David Gergen, a senior political analyst for CNN and former presidential adviser, said neither candidate has shown expertise on the economic situation, but Obama has gained more from it than McCain.
"The momentum for
John McCain and Sarah Palin has stalled out. There is a little momentum on Barack Obama's part. But he hasn't yet fully seized it and it is still very close," he said, adding that McCain could still recapture it.
But the Democratic ticket has shown a weakness in regards to the government takeover of insurance giant AIG.
A day after saying the federal government should not come to the rescue of AIG, Democratic vice presidential candidate Joe Biden shifted his position Wednesday, saying he needs to get more details on the terms of the $85 billion takeover.

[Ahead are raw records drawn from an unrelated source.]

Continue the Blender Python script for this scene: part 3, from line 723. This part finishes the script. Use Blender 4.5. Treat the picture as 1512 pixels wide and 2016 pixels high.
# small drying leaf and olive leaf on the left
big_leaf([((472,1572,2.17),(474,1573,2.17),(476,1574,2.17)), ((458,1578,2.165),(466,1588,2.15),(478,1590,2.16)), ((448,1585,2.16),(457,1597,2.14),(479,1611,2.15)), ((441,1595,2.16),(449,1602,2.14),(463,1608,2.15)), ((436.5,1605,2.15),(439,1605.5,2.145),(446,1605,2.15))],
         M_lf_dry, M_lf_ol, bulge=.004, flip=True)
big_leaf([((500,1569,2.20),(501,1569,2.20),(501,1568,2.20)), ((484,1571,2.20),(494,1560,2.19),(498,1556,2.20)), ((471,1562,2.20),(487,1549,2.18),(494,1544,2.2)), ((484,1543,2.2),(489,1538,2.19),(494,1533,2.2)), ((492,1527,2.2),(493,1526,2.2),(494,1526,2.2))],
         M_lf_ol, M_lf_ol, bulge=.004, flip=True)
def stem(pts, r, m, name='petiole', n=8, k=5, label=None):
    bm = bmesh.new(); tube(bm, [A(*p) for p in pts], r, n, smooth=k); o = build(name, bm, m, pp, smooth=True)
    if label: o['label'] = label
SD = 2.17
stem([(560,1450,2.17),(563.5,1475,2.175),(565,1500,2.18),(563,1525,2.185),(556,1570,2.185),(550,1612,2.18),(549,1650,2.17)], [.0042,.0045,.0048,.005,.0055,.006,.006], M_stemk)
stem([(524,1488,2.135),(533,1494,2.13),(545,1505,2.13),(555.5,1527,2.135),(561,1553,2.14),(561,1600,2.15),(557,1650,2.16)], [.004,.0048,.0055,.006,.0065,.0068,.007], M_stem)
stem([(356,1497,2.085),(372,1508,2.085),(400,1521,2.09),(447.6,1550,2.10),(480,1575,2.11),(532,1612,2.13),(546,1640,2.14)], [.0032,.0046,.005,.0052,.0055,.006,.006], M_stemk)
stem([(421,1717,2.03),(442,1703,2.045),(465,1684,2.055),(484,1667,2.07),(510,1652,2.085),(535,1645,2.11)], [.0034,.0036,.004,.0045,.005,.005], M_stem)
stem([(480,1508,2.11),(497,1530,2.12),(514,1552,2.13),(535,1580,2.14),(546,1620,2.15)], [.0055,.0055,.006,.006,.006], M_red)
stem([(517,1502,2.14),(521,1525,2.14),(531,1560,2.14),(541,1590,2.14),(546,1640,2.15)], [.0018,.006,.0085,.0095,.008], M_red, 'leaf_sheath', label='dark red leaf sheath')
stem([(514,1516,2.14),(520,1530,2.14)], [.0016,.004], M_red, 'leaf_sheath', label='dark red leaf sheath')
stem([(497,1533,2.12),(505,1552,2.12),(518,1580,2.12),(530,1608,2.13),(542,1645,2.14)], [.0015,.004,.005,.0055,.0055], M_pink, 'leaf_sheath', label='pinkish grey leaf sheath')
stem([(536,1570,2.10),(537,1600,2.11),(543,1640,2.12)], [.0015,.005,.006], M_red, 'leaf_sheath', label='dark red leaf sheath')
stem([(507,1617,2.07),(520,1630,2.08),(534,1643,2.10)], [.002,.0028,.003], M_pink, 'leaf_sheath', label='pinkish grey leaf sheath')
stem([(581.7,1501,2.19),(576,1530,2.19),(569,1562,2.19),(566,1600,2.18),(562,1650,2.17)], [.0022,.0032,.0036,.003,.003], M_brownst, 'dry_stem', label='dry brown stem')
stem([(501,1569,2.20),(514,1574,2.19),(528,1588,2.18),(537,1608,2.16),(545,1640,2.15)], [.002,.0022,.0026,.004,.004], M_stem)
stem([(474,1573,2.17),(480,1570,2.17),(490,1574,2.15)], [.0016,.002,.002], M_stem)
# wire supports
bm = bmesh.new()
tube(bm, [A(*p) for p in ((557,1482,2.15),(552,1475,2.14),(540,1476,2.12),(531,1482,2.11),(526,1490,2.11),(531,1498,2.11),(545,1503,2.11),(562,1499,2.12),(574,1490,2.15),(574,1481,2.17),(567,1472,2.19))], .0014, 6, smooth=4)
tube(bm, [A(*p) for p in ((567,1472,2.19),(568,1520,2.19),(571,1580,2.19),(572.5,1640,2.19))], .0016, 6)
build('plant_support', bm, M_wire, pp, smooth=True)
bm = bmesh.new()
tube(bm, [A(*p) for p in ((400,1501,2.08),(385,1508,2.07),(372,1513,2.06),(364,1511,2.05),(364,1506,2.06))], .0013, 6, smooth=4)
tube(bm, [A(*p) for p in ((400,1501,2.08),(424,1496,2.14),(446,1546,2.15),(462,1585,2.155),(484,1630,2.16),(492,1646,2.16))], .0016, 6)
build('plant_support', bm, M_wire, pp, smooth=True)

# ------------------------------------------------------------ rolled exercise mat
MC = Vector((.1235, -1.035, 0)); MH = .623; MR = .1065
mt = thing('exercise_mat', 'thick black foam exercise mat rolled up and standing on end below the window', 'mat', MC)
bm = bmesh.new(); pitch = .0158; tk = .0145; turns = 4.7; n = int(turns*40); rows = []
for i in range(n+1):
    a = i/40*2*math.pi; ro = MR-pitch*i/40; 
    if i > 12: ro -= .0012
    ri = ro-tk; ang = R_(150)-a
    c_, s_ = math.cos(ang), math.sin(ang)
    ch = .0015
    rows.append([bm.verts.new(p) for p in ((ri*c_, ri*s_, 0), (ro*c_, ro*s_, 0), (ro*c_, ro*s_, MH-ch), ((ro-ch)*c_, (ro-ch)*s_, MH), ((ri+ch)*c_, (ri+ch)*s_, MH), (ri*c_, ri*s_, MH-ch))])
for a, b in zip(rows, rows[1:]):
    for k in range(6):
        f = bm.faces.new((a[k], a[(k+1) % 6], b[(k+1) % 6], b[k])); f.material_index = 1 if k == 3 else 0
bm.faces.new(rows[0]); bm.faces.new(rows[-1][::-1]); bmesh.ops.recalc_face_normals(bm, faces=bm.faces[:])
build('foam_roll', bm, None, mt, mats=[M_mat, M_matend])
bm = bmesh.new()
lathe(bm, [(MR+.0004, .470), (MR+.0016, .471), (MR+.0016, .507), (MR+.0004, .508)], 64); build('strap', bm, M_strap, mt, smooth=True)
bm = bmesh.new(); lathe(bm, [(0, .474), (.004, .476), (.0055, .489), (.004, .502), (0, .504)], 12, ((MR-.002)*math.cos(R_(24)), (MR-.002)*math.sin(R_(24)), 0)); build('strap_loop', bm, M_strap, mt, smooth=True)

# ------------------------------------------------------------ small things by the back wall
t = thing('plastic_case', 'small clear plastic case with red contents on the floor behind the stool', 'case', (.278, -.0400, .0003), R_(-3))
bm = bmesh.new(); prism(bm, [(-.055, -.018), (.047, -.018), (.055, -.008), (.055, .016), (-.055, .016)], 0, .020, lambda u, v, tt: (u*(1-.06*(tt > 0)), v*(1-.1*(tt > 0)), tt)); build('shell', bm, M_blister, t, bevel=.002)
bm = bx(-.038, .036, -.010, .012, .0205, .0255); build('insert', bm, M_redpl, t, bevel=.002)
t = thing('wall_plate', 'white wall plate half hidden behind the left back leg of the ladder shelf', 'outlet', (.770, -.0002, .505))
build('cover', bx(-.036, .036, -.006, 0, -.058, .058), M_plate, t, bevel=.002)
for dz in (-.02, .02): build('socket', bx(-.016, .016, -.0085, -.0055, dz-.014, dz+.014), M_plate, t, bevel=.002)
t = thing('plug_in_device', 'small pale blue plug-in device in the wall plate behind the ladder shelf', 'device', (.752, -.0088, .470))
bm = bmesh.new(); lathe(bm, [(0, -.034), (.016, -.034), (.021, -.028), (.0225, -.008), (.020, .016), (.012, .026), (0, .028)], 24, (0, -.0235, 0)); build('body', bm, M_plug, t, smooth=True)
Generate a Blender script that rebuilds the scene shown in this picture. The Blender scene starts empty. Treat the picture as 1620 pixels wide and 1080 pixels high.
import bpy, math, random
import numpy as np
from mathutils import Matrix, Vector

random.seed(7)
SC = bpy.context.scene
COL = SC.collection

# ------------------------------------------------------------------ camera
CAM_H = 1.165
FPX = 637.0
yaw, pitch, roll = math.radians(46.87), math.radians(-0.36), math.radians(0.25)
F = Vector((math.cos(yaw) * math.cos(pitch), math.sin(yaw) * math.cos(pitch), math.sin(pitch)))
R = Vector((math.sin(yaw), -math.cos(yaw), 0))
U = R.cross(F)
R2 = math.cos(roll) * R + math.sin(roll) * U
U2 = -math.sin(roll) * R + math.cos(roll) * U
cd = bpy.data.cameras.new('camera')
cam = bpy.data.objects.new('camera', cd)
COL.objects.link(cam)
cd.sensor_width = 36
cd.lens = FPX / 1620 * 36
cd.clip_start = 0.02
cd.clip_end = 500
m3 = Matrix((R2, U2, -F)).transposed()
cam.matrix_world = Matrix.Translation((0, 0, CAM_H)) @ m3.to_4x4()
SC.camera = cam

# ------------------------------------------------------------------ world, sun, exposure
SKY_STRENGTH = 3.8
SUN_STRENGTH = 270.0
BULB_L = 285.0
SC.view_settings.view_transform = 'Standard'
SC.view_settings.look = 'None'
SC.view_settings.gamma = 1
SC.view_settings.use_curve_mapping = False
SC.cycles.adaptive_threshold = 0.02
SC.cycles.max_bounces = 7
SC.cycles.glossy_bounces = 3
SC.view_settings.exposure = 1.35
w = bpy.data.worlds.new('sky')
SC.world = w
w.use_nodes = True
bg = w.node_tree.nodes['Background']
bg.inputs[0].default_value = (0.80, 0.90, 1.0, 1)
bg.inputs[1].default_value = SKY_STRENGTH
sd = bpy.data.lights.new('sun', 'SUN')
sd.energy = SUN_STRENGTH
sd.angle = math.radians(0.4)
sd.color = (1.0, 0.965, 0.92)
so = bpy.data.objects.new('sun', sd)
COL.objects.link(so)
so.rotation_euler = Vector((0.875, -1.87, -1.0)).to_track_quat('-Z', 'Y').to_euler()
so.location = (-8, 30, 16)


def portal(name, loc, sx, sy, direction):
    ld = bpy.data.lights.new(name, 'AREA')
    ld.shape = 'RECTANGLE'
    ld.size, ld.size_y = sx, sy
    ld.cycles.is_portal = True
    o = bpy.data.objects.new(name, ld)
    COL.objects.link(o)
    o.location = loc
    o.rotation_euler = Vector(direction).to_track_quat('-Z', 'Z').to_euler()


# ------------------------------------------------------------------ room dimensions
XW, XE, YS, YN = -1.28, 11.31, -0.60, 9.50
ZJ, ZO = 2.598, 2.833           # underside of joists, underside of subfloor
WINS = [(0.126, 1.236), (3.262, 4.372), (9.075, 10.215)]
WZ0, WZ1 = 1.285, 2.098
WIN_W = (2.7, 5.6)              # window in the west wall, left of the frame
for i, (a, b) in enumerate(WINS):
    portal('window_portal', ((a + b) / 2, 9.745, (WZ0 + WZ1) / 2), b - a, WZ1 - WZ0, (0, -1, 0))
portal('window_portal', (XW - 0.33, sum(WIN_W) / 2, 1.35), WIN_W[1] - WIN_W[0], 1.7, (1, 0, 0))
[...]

"The truth is I don't know what the bailout is yet," Biden said Wednesday afternoon in Maysfield, Ohio.
Obama was slow to respond when asked about the AIG deal. A statement issued from his campaign did not clarify whether he supports or opposes it.
McCain said he didn't want the government to have to take over the company, but it was necessary.
"When AIG was bailed out, I didn't like it, but I understood it needed to be done to protect hard working Americans with insurance policies and annuities. Sen. Obama didn't take a position. On the biggest issue of the day, he didn't know what to think. He may not realize it, but you don't get to vote present as president of the United States," he said Thursday in Cedar Rapids, Iowa.
He also accused Obama of seeing the economic crisis as a "political opportunity."
Obama's campaign responded by accusing McCain of flip-flopping on the issue because he said he opposed the bailout earlier this week.
"Barack Obama does not second guess the Fed's decision to take unprecedented action to prevent the failure of one of the largest insurance companies in the world from creating an even larger crisis, and he believes it must protect families who count on insurance," said campaign spokesman Bill Burton.
As the McCain campaign tries to regain its footing, they're hitting hard with a new ad accusing Obama of wasting taxpayers money.
The ad says Obama's economic policies would severely worsen the country's economic woes.
"When our economy's in crisis, a big government casts a big shadow on us all," the ad's narrator states. "Obama and his liberal Congressional allies want a massive government, billions in spending increases, wasteful pork. And, we would pay -- painful income taxes, skyrocketing taxes on life savings, electricity and home heating oil." "
Obama has repeatedly said the notion he will raise taxes on middle-class Americans is untrue.
According to a CNN fact check, Obama's tax plan would increase taxes in 2009 on the wealthiest 20 percent of households, while offering tax cuts for the other 80 percent. The largest increases would be on the top 1 percent of earners, according to analysis by the Tax Policy Center, a nonpartisan research group whose staff of experts includes former economic advisers to the White House and Congress under both Republicans and Democrats.
By comparison, the Tax Policy Center analysis says McCain would offer tax cuts across the board. Those at the top end of the scale would get the biggest percentage cuts under McCain, while households with the lowest incomes would receive the largest percentage cuts under Obama's plan.